We take judicial notice of the fact that the term of the Ripley Circuit Court, at which the indictment was returned, began on Monday the 1st day of September, 1884. Some order may, therefore, have been made previous to the return of the indictment, which had the effect of fixing the amount of bail to be required in that case. For this reason the paragraph was bad for not averring that no previous order had been made which fixed the amount of bail upon the indictment in question.
The fourth paragraph alleged that the Ripley Circuit Court, *551on the first day of its September term, 1884, made and caused to be entered of record an order as follows :
“ Ordered that until the commencement of the next term •of this court, in all felonies under the grade of murder in the second degree, and above petit larceny, the bail shall be one thousand dollars. In cases of petit larceny, three hundred dollars. Misdemeanors punishable by fine and imprisonment, two hund red dollars. Misdemeanors punishable by fine only, one hundred dollars. Bastardy, five hundred dollars.”
That the indictment against Martin Carmody was not returned into court until the 20th day of September, 1884; that thereafter no order of bail in reference or as applicable to that particular indictment was made; that the clerk, who issued the warrant for the arrest of Martin Carmody, endorsed one thousand dollars on said warrant as the amount of bail required, upon the assumption that he was authorized to do so by the general order fixing the amount of bail herein set out, and not otherwise.

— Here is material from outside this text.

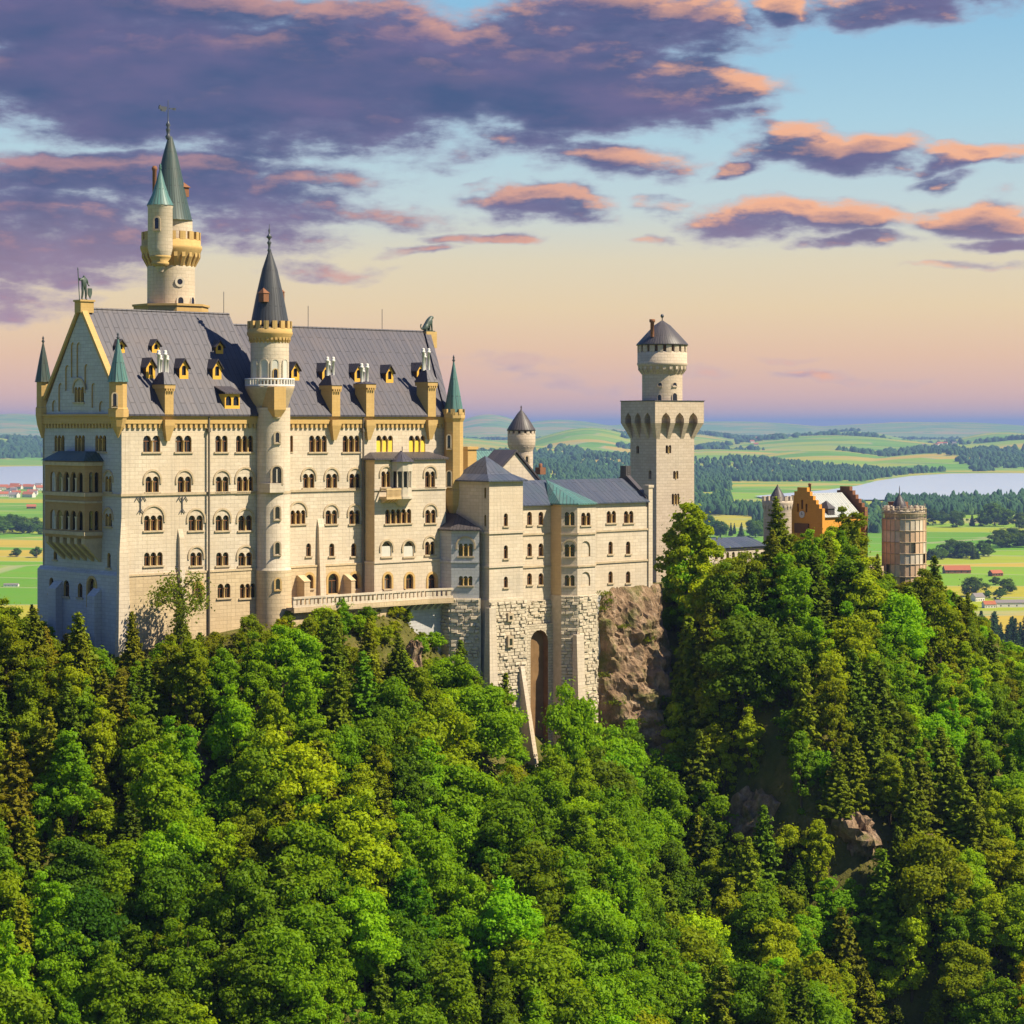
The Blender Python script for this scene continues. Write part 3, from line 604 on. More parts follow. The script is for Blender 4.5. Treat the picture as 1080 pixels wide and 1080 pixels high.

It is argued that a general order fixing the amount of bail •can not be made applicable to indictments thereafter to be returned; that the constitutional inhibition against requiring excessive bail necessarily involves an inquiry into the attending circumstances and peculiarities of each particular case, with reference to the amount of bail which ought to be required, and that the necessity of such an inquiry excludes the idea that a general order may be made in advance fixing the amount of bail in all of a particular class of cases at a uniform sum.
Cooley, in his treatise on Constitutional Limitations, at page 378, 5th edition, says: “ That bail is reasonable which, in view of the nature of the offence, the penalty which the law attaches to it, and the probabilities that guilt will be established on the trial, seems no more than sufficient to secure the party’s attendance. In determining this, some regard should be had to the prisoner’s pecuniary circumstances; that which is reasonable bail to a man of wealth being equivalent *552to a denial of right if exacted of a poor man charged with the-like offence.”
Filed March 9, 1886.The doctrine of this extract, and the consequent right of a party charged to have a discriminating judgment exercised in determining the amount of bail which ought to be exacted in his particular case, were argumentatively and generally recognized in the case of Gregory v. State, ex rel., 94 Ind. 384 (48 Am. R. 162), but the right thus recognized does not restrain the courts from making a general order fixing the amount of bail which shall be thereafter required during a given term,, in certain classes of bailable offences, and from enforcing such an order in all cases, except where the exercise of a discriminating judgment is, by some means, specially invoked, or some question is made upon the alleged injustice of its operation in a particular case. Votaw v. State, 12 Ind. 497; Myers v. State, 19 Ind. 127; Hawkins v. State, ex rel., 24 Ind. 288;. Gachenheimer v. State, 28 Ind. 91.
The judgment is affirmed, with costs.